A rare picture of the actual Thin End of the Wedge

Elsewhere in Europe the ‘penalty’ for having a Historic Vehicle exempt from regular government inspection can be quite swingeing. In the name of Safety such cars may not be allowed on motorways, may be limited to a certain maximum speed, may be limited in the mileage they can cover and may be restricted in where they can go. One can easily see this legislative creep happening  in the UK, and especially the howls from the press the first time a Morris Minor with oil on its brake shoes (because it didn’t need an MOT…) ploughs into a crowded bus-stop to “do something” about “dangerous old cars”.

BUT, all this only applies to cars that are somehow classified as ‘Historic’. Say we had the same multi-layered Historic Vehicle rules that the rest of Europe has here in the UK (and which we seem to be on the cusp of getting). Your Moggy Thousand can classify as a Historic Vehicle and then you pay no Road Tax, you don’t need an MOT and you can get a cheap Classic Insurance Policy. In return you are limited in your annual mileage, you can’t take it in the motorway and you can’t change its spec from what it rolled out of Cowley with, because it’s a vehicle of Historic Interest. However there’s nothing stopping you from registering your Minor as a normal car, getting it MOTd, insuring it with a normal policy and driving it every day however you please. You just have to pay a little more for the privilege.

The storm that ACE has kicked up is with regards to modifications. Here they seem to have a point as the draft regulations imply that everything is ruled out and that cars have to be factory spec. Again, this is a rule already in force in several places on The Continent, with ‘Historic’ cars having to be inspected by a ‘ruling organisation’ (i.e. a busy-body from the local car club) to prove your car is not modified from standard.

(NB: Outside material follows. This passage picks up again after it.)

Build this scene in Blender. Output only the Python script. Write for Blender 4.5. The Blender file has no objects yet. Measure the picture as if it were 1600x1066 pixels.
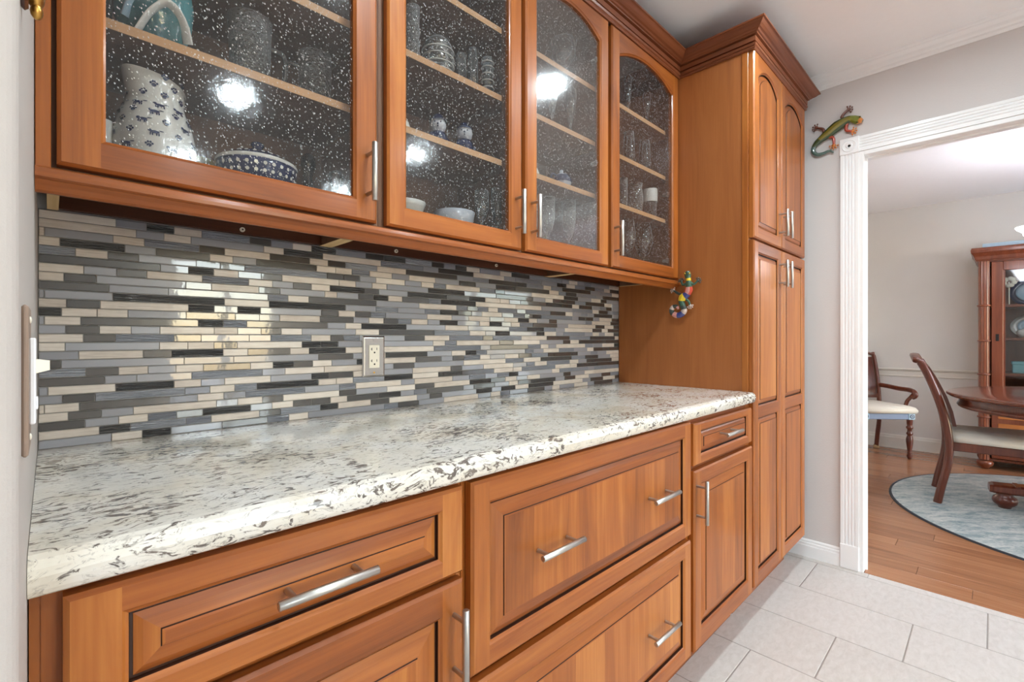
import bpy, math, random
from mathutils import Vector, Matrix
random.seed(7)
PI = math.pi
sc = bpy.context.scene
COL = sc.collection

# ------------------------------------------------------------------ camera, world, exposure
cam_d = bpy.data.cameras.new('camera')
cam = bpy.data.objects.new('camera', cam_d)
COL.objects.link(cam)
cam.location = (0, 0, 1.128)
cam.rotation_euler = (PI / 2, 0, math.radians(45.526 - 90))
cam_d.sensor_width = 36
cam_d.lens = 736.75 / 1600 * 36
cam_d.shift_y = -5 / 1600
cam_d.clip_start = 0.01
sc.camera = cam
sc.view_settings.view_transform = 'Standard'
sc.view_settings.look = 'None'
sc.view_settings.gamma = 1
sc.view_settings.exposure = 0.58
sc.view_settings.use_curve_mapping = False
LAMP = 165.0        # emission strength of the recessed ceiling lights
SPOT = 6.0        # watts of each downlight beam
SHADE = 10.0       # emission strength of the lit chandelier shades
world = bpy.data.worlds.new('sky')
sc.world = world
world.use_nodes = True
_n = world.node_tree.nodes
_sky = _n.new('ShaderNodeTexSky')
_sky.sky_type = 'NISHITA'
_sky.sun_disc = False
_sky.sun_elevation = math.radians(38)
_sky.sun_rotation = math.radians(180)
world.node_tree.links.new(_sky.outputs[0], _n['Background'].inputs[0])
_n['Background'].inputs[1].default_value = 1.0
_sd = bpy.data.lights.new('sun', 'SUN')
_sd.energy = 13.0
_sd.angle = math.radians(.6)
_sd.color = (1, .985, .97)
_so = bpy.data.objects.new('sun', _sd)
COL.objects.link(_so)
_so.location = (0, -9, 8)
_so.rotation_euler = (math.radians(52), 0, 0)
sc.cycles.caustics_reflective = False
sc.cycles.caustics_refractive = False
sc.cycles.sample_clamp_indirect = 6
sc.cycles.max_bounces = 16
sc.cycles.diffuse_bounces = 10
sc.cycles.transparent_max_bounces = 24


# ------------------------------------------------------------------ materials
def lin(c):
    return tuple(((x / 255) / 12.92 if x / 255 <= .04045 else ((x / 255 + .055) / 1.055) ** 2.4) for x in c) + (1,)


class NT:
    def __init__(s, name):
        s.m = bpy.data.materials.new(name)
        s.m.use_nodes = True
        s.t = s.m.node_tree
        s.b = s.t.nodes['Principled BSDF']
        s.out = s.t.nodes['Material Output']

    def n(s, typ, props=None, **ins):
        nd = s.t.nodes.new('ShaderNode' + typ)
        for k, v in (props or {}).items():
            setattr(nd, k, v)
        for k, v in ins.items():
            s.set(nd, k, v)
        return nd

    def set(s, nd, k, v):
        key = k.replace('_', ' ')
        if key[0] == 'i' and key[1:].isdigit():
            key = int(key[1:])
        sock = nd.inputs[key]
        if hasattr(v, 'outputs'):
            v = v.outputs[0]
        if isinstance(v, bpy.types.NodeSocket):
            s.t.links.new(v, sock)
        else:
            sock.default_value = v

    def pos(s):
        return s.n('NewGeometry').outputs['Position']

    def rnd(s):
        return s.n('ObjectInfo').outputs['Random']

    def math(s, op, a, b=0.0, c=0.0):
        return s.n('Math', dict(operation=op), i0=a, i1=b, i2=c).outputs[0]

    def ramp(s, fac, stops, interp='LINEAR'):
        r = s.n('ValToRGB', i0=fac)
        r.color_ramp.interpolation = interp
        el = r.color_ramp.elements
        while len(el) < len(stops):
            el.new(1)
        for e, (p, c) in zip(el, stops):
            e.position = p
            e.color = c if len(c) == 4 else lin(c)
        return r.outputs[0]

    def mapv(s, v, scale=(1, 1, 1), rot=(0, 0, 0), loc=(0, 0, 0)):
        return s.n('Mapping', i0=v, i1=loc, i2=rot, i3=scale).outputs[0]

    def noise(s, v, scale=1.0, detail=3.0, rough=.5, dist=0.0):
        return s.n('TexNoise', Vector=v, Scale=scale, Detail=detail, Roughness=rough, Distortion=dist).outputs[0]

    def mix(s, f, a, b, typ='MIX'):
        m = s.n('Mix', dict(data_type='RGBA', blend_type=typ))
        for idx, v in ((0, f), (6, a), (7, b)):
            if hasattr(v, 'outputs'):
                v = v.outputs[0]
            if isinstance(v, bpy.types.NodeSocket):
                s.t.links.new(v, m.inputs[idx])
            else:
                m.inputs[idx].default_value = v
        return m.outputs[2]

    def bump(s, h, strength=.2, dist=.01):
        return s.n('Bump', Strength=strength, Distance=dist, Height=h).outputs[0]

    def P(s, **k):
        for a, v in k.items():
            s.set(s.b, a, v)
        return s


def plain(name, rgb, rough=.5, metal=0.0, var=.04, scale=30, coat=0.0, bump=0.0):
    t = NT(name)
    n = t.noise(t.pos(), scale, 3)
    c = lin(rgb)
    col = t.mix(n, tuple(x * (1 - var * 2) for x in c[:3]) + (1,), tuple(min(1, x * (1 + var * 2)) for x in c[:3]) + (1,))
    t.P(Base_Color=col, Roughness=rough, Metallic=metal, Coat_Weight=coat, Coat_Roughness=.1)
    if bump:
        t.P(Normal=t.bump(n, bump, .004))
    return t.m


def wood(name, axis, cols, strips=0, rough=.42, coat=.22, var=.16, across=16.0, along=1.3, contrast=1.0):
    t = NT(name)
    p = t.pos()
    r = t.rnd()
    off = t.n('CombineXYZ', X=t.math('MULTIPLY', r, 7.0), Y=t.math('MULTIPLY', r, 13.0), Z=t.math('MULTIPLY', r, 5.0))
    v = t.n('VectorMath', dict(operation='ADD'), i0=p, i1=off).outputs[0]
    s1 = [across] * 3
    s1['xyz'.index(axis)] = along
    s2 = [190.0] * 3
    s2['xyz'.index(axis)] = 5.0
    n1 = t.noise(t.mapv(v, s1), 1, 5, .55, 1.4)
    n2 = t.noise(t.mapv(v, s2), 1, 2, .5, .2)
    f = t.math('ADD', t.math('MULTIPLY', n1, .75), t.math('MULTIPLY', n2, .25))
    f = t.math('ADD', t.math('MULTIPLY', t.math('SUBTRACT', f, .5), contrast), .5)
    f = t.math('ADD', f, t.math('MULTIPLY', t.math('SUBTRACT', r, .5), var))
    if strips:
        sx = t.n('SeparateXYZ', i0=v)
        k = t.math('ADD', t.math('MULTIPLY', sx.outputs[0], strips), t.math('MULTIPLY', t.noise(t.mapv(p, (1, 1, 1.5)), 4, 2), .22))
        wn = t.n('TexWhiteNoise', dict(noise_dimensions='1D'), W=t.math('FLOOR', k)).outputs[0]
        f = t.math('ADD', f, t.math('MULTIPLY', t.math('SUBTRACT', wn, .5), .24))
    col = t.ramp(f, [(.18, cols[0]), (.5, cols[1]), (.85, cols[2])])
    t.P(Base_Color=col, Roughness=rough, Coat_Weight=coat, Coat_Roughness=.16, Specular_IOR_Level=.35, Normal=t.bump(n2, .04, .002))
    return t.m


CH = [(114, 58, 20), (164, 92, 34), (198, 128, 60)]
CHR = [(102, 50, 17), (150, 80, 29), (184, 110, 46)]
M = {}
M['wood_v'] = wood('cherry_upright_grain', 'z', CH)
M['wood_h'] = wood('cherry_level_grain', 'x', CHR)
M['wood_y'] = wood('cherry_depth_grain', 'y', CHR)
M['wood_side'] = wood('cherry_side_veneer', 'z', [(132, 74, 36), (164, 98, 50), (184, 116, 64)], var=.05, across=11, contrast=.8, coat=.2)
M['wood_panel'] = wood('cherry_glued_boards', 'z', CH, strips=9)
M['crown'] = wood('cherry_crown', 'x', [(84, 42, 24), (122, 66, 38), (146, 86, 52)])
M['crown_y'] = wood('cherry_crown_return', 'y', [(84, 42, 24), (122, 66, 38), (146, 86, 52)])
M['glaze'] = wood('dark_glaze', 'z', [(40, 20, 10), (58, 30, 16), (76, 40, 22)], coat=.1)
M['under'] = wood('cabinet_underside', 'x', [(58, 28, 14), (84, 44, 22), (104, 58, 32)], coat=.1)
M['inside'] = wood('cabinet_inside', 'z', [(96, 68, 52), (114, 83, 64), (130, 97, 75)], rough=.6, coat=0)
M['inside_h'] = wood('cabinet_inside_level', 'x', [(96, 68, 52), (114, 83, 64), (130, 97, 75)], rough=.6, coat=0)
M['shelf_edge'] = wood('shelf_edge', 'x', [(190, 140, 98), (214, 166, 120), (228, 184, 140)], rough=.5, coat=0)
M['ply'] = wood('raw_plywood', 'y', [(176, 140, 92), (214, 180, 130), (232, 204, 160)], rough=.8, coat=0)
M['ceiling'] = plain('ceiling_paint', (250, 250, 250), .9, var=.01)
M['white'] = plain('white_gloss_paint', (246, 246, 245), .35, var=.01, coat=.2)


def wall_mat(name, rgb):
    t = NT(name)
    n = t.noise(t.pos(), 160, 4, .6)
    n2 = t.noise(t.pos(), 3, 2)
    t.P(Base_Color=t.mix(n2, lin(tuple(int(x * .985) for x in rgb)), lin(tuple(min(255, int(x * 1.015)) for x in rgb))), Roughness=.62,
        Normal=t.bump(n, .22, .003))
    return t.m


M['wall'] = wall_mat('taupe_wall', (214, 209, 206))
M['wall_left'] = wall_mat('taupe_wall_darkened', (190, 182, 176))  # same taupe paint, darkened in colour to offset the strong window light
M['dining_wall'] = wall_mat('greige_wall', (222, 219, 213))
M['dining_trim'] = plain('dining_trim_paint', (222, 218, 208), .45, var=.01)


def metal(name, rgb, rough):
    t = NT(name)
    n = t.noise(t.pos(), 25, 2)
    t.P(Base_Color=lin(rgb), Metallic=1.0, Roughness=t.math('MULTIPLY_ADD', n, .06, rough))
    return t.m


M['nickel'] = metal('brushed_nickel', (188, 184, 178), .34)
M['steel'] = metal('stainless_plate', (190, 186, 182), .2)
M['brass'] = plain('brass', (206, 160, 84), .3, 1.0)
M['dark'] = plain('dark_gap', (24, 20, 18), .8)
M['ivory'] = plain('ivory_plastic', (240, 232, 214), .35, var=.01)
M['plastic'] = plain('white_plastic', (240, 240, 242), .35, var=.01)
M['plate_taupe'] = plain('plate_taupe', (150, 128, 112), .5)

# granite worktop
t = NT('granite_laminate')
p = t.pos()
base_n = t.noise(p, 5.0, 5, .6, .6)
base = t.ramp(base_n, [(.3, (208, 196, 174)), (.46, (226, 218, 202)), (.62, (235, 231, 223)), (.78, (220, 211, 197))])
cl = t.noise(p, 4.2, 3, .55, .4)
clm = t.ramp(cl, [(.38, (0, 0, 0, 1)), (.64, (1, 1, 1, 1))])
wv = t.n('TexNoise', Vector=p, Scale=13.0, Detail=2.0)
wo = t.n('VectorMath', dict(operation='SUBTRACT'), i0=wv.outputs[1], i1=(.5, .5, .5))
ws = t.n('VectorMath', dict(operation='SCALE'), i0=wo, Scale=.055)
pw = t.n('VectorMath', dict(operation='ADD'), i0=p, i1=ws).outputs[0]
rp = t.mapv(pw, (46, 112, 80), (0, 0, math.radians(-18)))
fl = t.noise(rp, 1.0, 6, .64, .8)
thr = t.math('SUBTRACT', .60, t.math('MULTIPLY', clm, .13))
fk = t.math('MULTIPLY', t.math('SUBTRACT', fl, thr), 16.0)
fk = t.n('Clamp', i0=fk).outputs[0]
dk = t.ramp(t.noise(p, 22, 2), [(.3, (58, 48, 46)), (.55, (92, 78, 70)), (.75, (120, 104, 92))])
col = t.mix(t.math('MULTIPLY', fk, .92), base, dk)
fl2 = t.noise(t.mapv(pw, (60, 130, 130), (0, 0, math.radians(-35))), 1, 5, .7, 1.0)
f2 = t.n('Clamp', i0=t.math('MULTIPLY', t.math('SUBTRACT', fl2, .54), 9.0)).outputs[0]
col = t.mix(t.math('MULTIPLY', f2, .5), col, lin((128, 116, 108)))
t.P(Base_Color=col, Roughness=.16, Coat_Weight=.3, Coat_Roughness=.06)
M['granite'] = t.m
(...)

The rules for this are often absolute, even applying to modifications that were optional on the car when new. I can think of several clubs here in the UK that would love having the legal backing to remove vehicles from the road because they had plastic washer bottles instead of glass ones.

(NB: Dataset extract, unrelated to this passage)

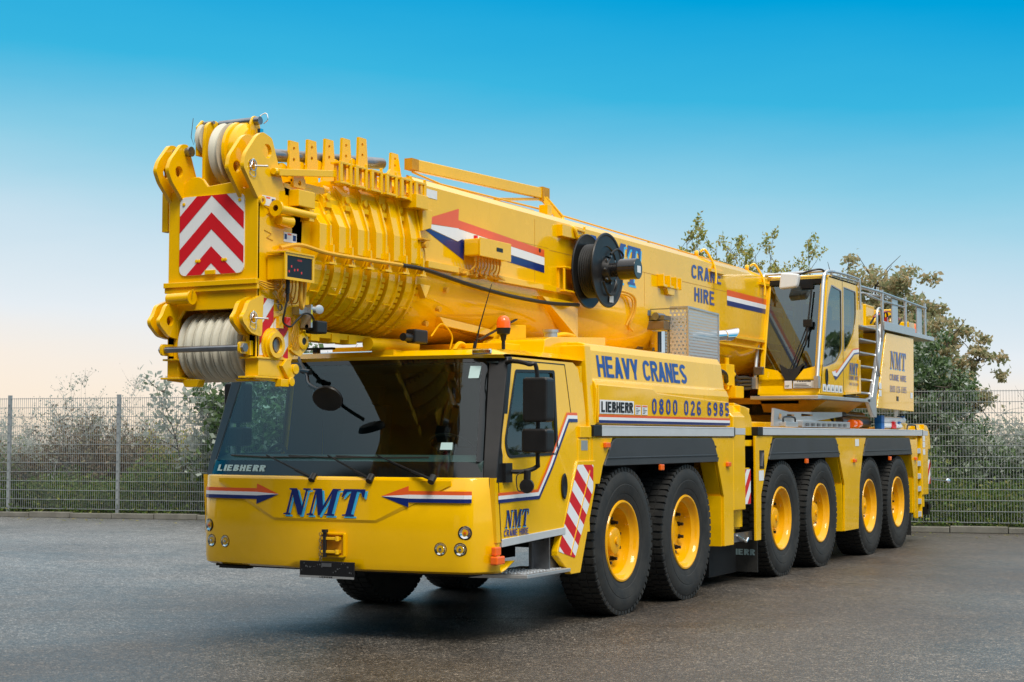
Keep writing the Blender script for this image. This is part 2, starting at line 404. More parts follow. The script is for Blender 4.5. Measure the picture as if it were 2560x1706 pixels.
# arch bolts, marker lights
b = B()
for (y, z) in ((-.37,1.62),(-.45,1.49),(-.56,1.31),(2.45,1.60),(2.52,1.47),(4.35,1.62),(4.28,1.49),(7.17,1.60),(7.25,1.48),(8.55,1.6),(8.48,1.48),(11.25,1.57),(11.31,1.44)):
    b.cyl((1.5,y,z), (1.512,y,z), .013, 8)
ob('panel_bolts', b, BLK, C)
for (y, z) in ((-.47,1.66-.03),(2.83,1.40),(7.98,1.375),(11.55,1.36)):
    ob('marker_light', B().box(1.5, 1.535, y-.05, y+.05, z-.025, z+.025), AMB, C, bevel=.008)
for (y, z) in ((.86,1.40),(5.72,1.40),(9.9,1.385)):
    b = B().box(1.5, 1.535, y-.045, y+.045, z-.03, z+.03); o = ob('marker_light', b, AMB, C, bevel=.008)
    ob('light_bracket', B().box(1.49, 1.502, y-.03, y+.03, z, z+.06), BLK, o)
# rails
for s in (1, -1):
    for y0, y1, z0, z1 in ((-.58,3.03,1.715,1.815), (4.02,12.02,1.73,1.825)):
        xa, xb = sorted((s*1.40, s*1.515)); xc, xd = sorted((s*1.40, s*1.52))
        b = B().box(xa, xb, y0, y1, z0, z1); b.box(xa, s*1.5185 if s > 0 else xb, y0+.02, y1, z1-.012, z1-.006)
        o = ob('deck_rail', b, ALUP, C, bevel=.006)
        ob('end_cap', B().box(xc, xd, y0-.19, y0-.002, z0-.003, z1+.003).box(xc, xd, y1+.002, y1+.025, z0-.003, z1+.003), BLK, o, bevel=.006)
xs = B().box(1.40, 1.5, -1.02, -.775, 1.70, 1.805); ob('rail_filler', xs, YEL, C, bevel=.006)

# ---- engine cover with HEAVY CRANES
pr = [(1.30,1.82),(1.485,1.82),(1.50,2.12),(1.50,2.16),(1.475,2.225),(1.445,2.25),(1.41,2.52),(1.37,2.585),(1.30,2.60),(.35,2.62),(.35,1.82)]
b = B().prism(pr, 'Y', -.66, 2.90)
eng = ob('engine_cover', b, YEL, C, bevel=.012, seg=3)
# stepped lower relief
b = B().prism([(-.645,1.835),(2.885,1.835),(2.87,2.10),(.78,2.15),(.66,2.19),(-.645,2.20)], 'X', 1.49, 1.512)
ob('engine_cover_skirt', b, YEL, C, bevel=.012, seg=3)
# front bulkhead panel between cab and cover
b = B().prism([(.3,1.27),(1.49,1.27),(1.49,1.8),(1.44,2.56),(.3,2.56)], 'Y', -.80, -.665)
b.box(1.0, 1.49, -1.04, -.81, 1.27, 1.695)
ob('bulkhead', b, YEL, C, bevel=.01)
b = B().prism(rp([(-1.18,2.44),(-1.14,2.60),(-1.0,2.63),(.2,2.69),(.2,2.56),(-.66,2.5),(-.7,2.44)], .02), 'X', .55, 1.2)
tk = ob('oil_tank', b, YEL, C, bevel=.012)
ob('tank_cap', B().cyl((1.0,-.62,2.63),(1.0,-.62,2.70),.065,16).cyl((1.0,-.62,2.70),(1.0,-.62,2.725),.075,16), ALU, tk, smooth=True)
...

Incorrect and inappropriate wheels?!? Strike it Down!!!

I actually don’t see too much of a problem with the rules as drafted. It would seem to imply that the Historic Vehicle classification would, once again, be rolling date that encompassed cars over 30 years old. At the same time it acknowledges that to be a Historic Vehicle the vehicle has to have some degree of historic interest and so it can’t be applied to cars where the only thing representative of their original state is the VIN plate. Good. A Vauxhall Chevette L in its original spec is much more Historic than one that’s been turned into yet another HS replica. And a Ford Cortina Mk3 that’s a Zetec drivetrain put in and its suspension chopped in half isn’t a Historic Vehicle either. This may put a damper on all those ‘Series II Land Rovers’ on eBay that just happen to have been ‘modified’ with coil-spring 92-inch wheelbase chassis, Tdi engines and Defender bodywork, too. However I can see that if you’re into modifiying cars more than I am (which is to say, at all) then these new rules look quite scary.

The problem here is that the proposals highlighted by ACE are just that – proposals. They have to get through the great fuzzy bureaucracy that is the EU and then they get passed through the mangle of the UK legislature as well before being further rewritten and dis-empowered by however VOSA and the DVLA chose to implement the rules on the ground.  How many pieces of legislation, from the EU or the UK government, can you think of that seemed like ‘Armageddon’ but in the end proved to be nothing of the sort?

The great wooly get-out clause here seems to be this bit:

comply with its safety and environmental characteristics in force at the time of approval, first registration or entry into service, as well as at the time of retrofitting

which seems to allow almost any modifications to non-Historic vehicles provided they meet the regulations in place when they were fitted if they are pre-existing (rather like the ‘grandfather rights’ that old cars have in regards to the current MOT) or that they’re deemed safe now if they’re new. On top of this is the issue of ‘original spec’. What if the parts you’re adding to a car already have implicit approval from the period because they’re from a higher-spec car? Could you fit the engine, suspension and brakes from a Marina 1.8TC to your Marina 1.3 Super? What about all those Morris Minors that have had Marina parts put in them? In many ways this makes them safer because they have front disc brakes and can get out of the way of modern traffic. Should they all be de-modified back to drums all-round, 998cc engines and a dynamo that can’t power the headlights and wipers at the same time? If a vehicle has to be ruthlessly original to classify as ‘Historic’ does this exclude fitting radial tyres or halogen light bulb? Or intertia reel seat belts? How is a garage or VOSA station going to know what the original specification of a 1965 Hillman Super Minx is? Especially when a lot of garages now get confused by distributors and carburretors let alone the intricacies of the BL specifications sheet, which seemed to change on a weekly basis depending on which part of the supply chain was on strike.

These are questions I can’t answer. More to the point I suspect the people who wrote this proposal can’t answer it either. Neither, I suspect, could any MOT Tester presented with a 1970s car be able to tell whether or not it was deviating from its standard spec and Type Approval.

My take on this, for now, is that the calls of ‘Armageddon’ are premature. This needs to be monitored closely by all car enthusiasts but the real test will be what the UK government does with the EU’s legislation and how it’s integrated into the current rules.

 


Comments

Thoughts on the EU’s ‘Armageddon’ for Classic Cars — 2 Comments

  1. WRT : ‘Historic’ cars having to be inspected by a ‘ruling organisation’ (i.e. a busy-body from the local car club) to prove your car is not modified from standard.

    And that to me is a big concern – having seen the fall out from similar self elected “expert witness” involvement in other activities.

  2. A friend and I were discussing this issue. Who or what determines who is qualified to be the font of all knowledge with these old cars? What’s to stop me starting the BalloonFish Classic Car Club and then everyone can bring their cars to me so I can certify that they’re totally original spec?